Look. I get it. I’m sure it’s SUPER irritating watching your husband devote hours of couch time with buddies during football season or [whatever sport you’d like to insert here]. Sure, it’d be annoying to know that even if you walked right in front of the screen with a brand new nightie on, he’d probably lean to the right to look around you. Yeah, it’s probably frustrating to feel like you give up every weekend to either hosting his buddies in your living room or spend those weekends alone because he got season tickets. “Thanks, brother-in-law, for the awesome tickets, yay,” you said through a fake smile on Christmas Day.
I get it. It’s irritating. Annoying. Frustrating. Lonely, even. So much so that you may say to your friend in exasperation, “I’m basically a football widow.”
And that’s where I stop you.
Nope.
No matter how you feel about those guys in uniform and cleats who stole your husband, the word “widow” shouldn’t even be on your radar. Please, for the love of God, don’t even associate yourself with it if you don’t have to.
Because lots of us have to.
I have to.
Widows have to explain to their kids why their daddy came home in a box that now sits on the shelf in Mommy’s closet.
In the wake of their spouses’ deaths, widows spend hours and days calling companies to change over bills into your name, closing bank accounts, handing out death certificates like Oprah hands out her favorite things: And you get a death certificate, credit card company! And you get one, banker! And you get one, mortgage lender. You, you and you. You get one too! You all get death certificates!

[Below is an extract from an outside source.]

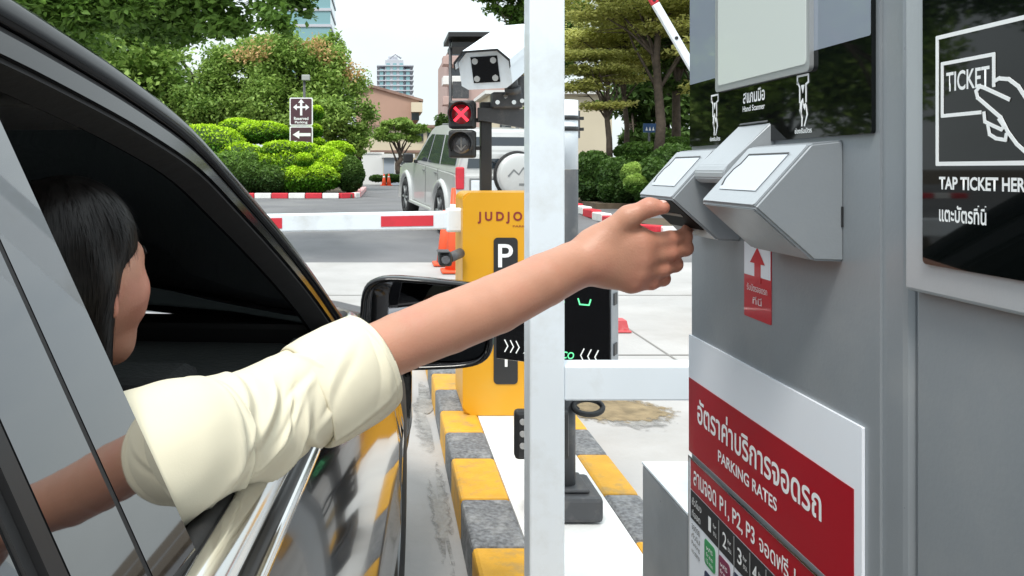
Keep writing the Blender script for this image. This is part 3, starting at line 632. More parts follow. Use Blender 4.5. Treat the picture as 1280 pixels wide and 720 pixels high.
# small blue sign in the hedge
q = P(812, 160, 24); r_ = empty('blue_sign', (q.x, 24, .41), 0, 'small blue sign with white figures between the right tree trunks', 'sign'); I = Matrix.Translation(-Vector(r_.location))
mb = MB(); mb.cyl((q.x, 24.05, .4), (q.x, 24.05, q.z), .03); part(mb.build('pole', M['dark_grey'], r_), I)
MM = frame_M((q.x, 23.99, q.z), (1, 0, 0), (0, 0, 1)); part(plate('sign_panel', mat('blue', (.02, .08, .22), .5), r_, MM, .40, .27, .02, .02), I)
mb = MB()
for k in range(3): mb.poly([(x + k * .1 - .1, y, .021) for x, y in ((-.035, -.08), (.035, -.08), (0, .04))], (0, 0, .003)); 
part(mb.build('pictogram', M['text_white'], r_, MM), I)

# ================================================================== TRAFFIC CONES
def cone(x, y, h=.72, s=1.0, label='', group=None):
    z = gz(y); r_ = empty('traffic_cone', (x, y, z), 0, label, 'traffic cone', group)
    mb = MB(); mb.box(-.19 * s, .19 * s, -.19 * s, .19 * s, .006, .045, bev=.015); mb.build('base', M['orange'], r_)
    mb = MB(); mb.tube([(0, 0, .04), (0, 0, h * .5), (0, 0, h)], [.13 * s, .085 * s, .03 * s], 20); mb.build('body', M['orange'], r_)
    for t in (.42, .68):
        mb = MB(); rr = lambda q: (.13 + (.03 - .13) * q) * s + .003
        mb.tube([(0, 0, h * t), (0, 0, h * (t + .13))], [rr(t), rr(t + .13)], 20); mb.build('reflective_band', M['text_white'], r_)
    return r_
cone(P(567, 0, 9.6).x, 9.6, 1.02, .8, 'tall orange cone beside the yellow barrier cabinet', 'cones behind the barrier arm')
cone(P(556, 0, 10.1).x, 10.1, .70, .8, 'shorter orange cone behind the tall one by the barrier', 'cones behind the barrier arm')
rb_ = P(778.5, 417, 6.1); mb = MB(); mb.poly([(rb_.x - .052, 6.1, .012), (rb_.x + .052, 6.1, .012), (rb_.x + .030, 6.1, .098), (rb_.x - .040, 6.1, .098)], (0, .12, 0)); mb.box(rb_.x - .06, rb_.x + .06, 6.07, 6.25, .0105, .024, bev=.004)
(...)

Widows take a number and sit all day long in the Social Security Office to apply for benefits for their kids (and maybe themselves, if they’re lucky) because Daddy doesn’t bring home a paycheck anymore, where they hand out yet another—you guessed it—death certificate.
A widow comes home every night to an empty living room, an empty couch, and a blank television screen. She’s flooded with memories of Super Bowl celebrations, movie nights and game nights spent on that couch every time she sees it. She probably has taken up sleeping on that couch anyway, because it may just be too hard to sleep in that bed they shared.
A widow may wonder why her husband’s buddies just stopped coming around after the funeral, even if they said they’d be there for her and the kids when she needed it.
Taking the kids to their own sports games has now become an exhausting, near-impossible task as she sits on the bleachers alone listening to the other moms complain about how they’re “basically a single mom now” because their husbands left on business trips or camping trips or whatever else trips.
Nope. Don’t go there, wives.
If you have a breathing, living husband parked on that couch, grab some dip and sit with him, even if you hate every second of the ball-throwing game you aren’t even following.
Or don’t.
Go for a walk. Spend time with a friend. Read a book. And if the sports season is just that irritating and you feel neglected, you have a real, live human to talk to about it, even fight with about it—believe me, so many widows miss even the quarrels. I know I do.
I don’t know how you handle it. I don’t know because I’m a widow with three young kids. Complaining about sports and hunting and camping are not even a blip on my radar at the moment. I don’t know how frustrating and annoying it is, but you certainly have no idea what single or widowed motherhood is even like—and I pray to God you never have to.
I get it. Not ALL wives and husbands have this issue or family dynamic, so don’t take this as a sweeping generalization. But, just in case it does fit your situation or that phrase has slipped out of your mouth, just do me a favor: this season, omit the phrase.
You don’t need it and you DEFINITELY don’t want it.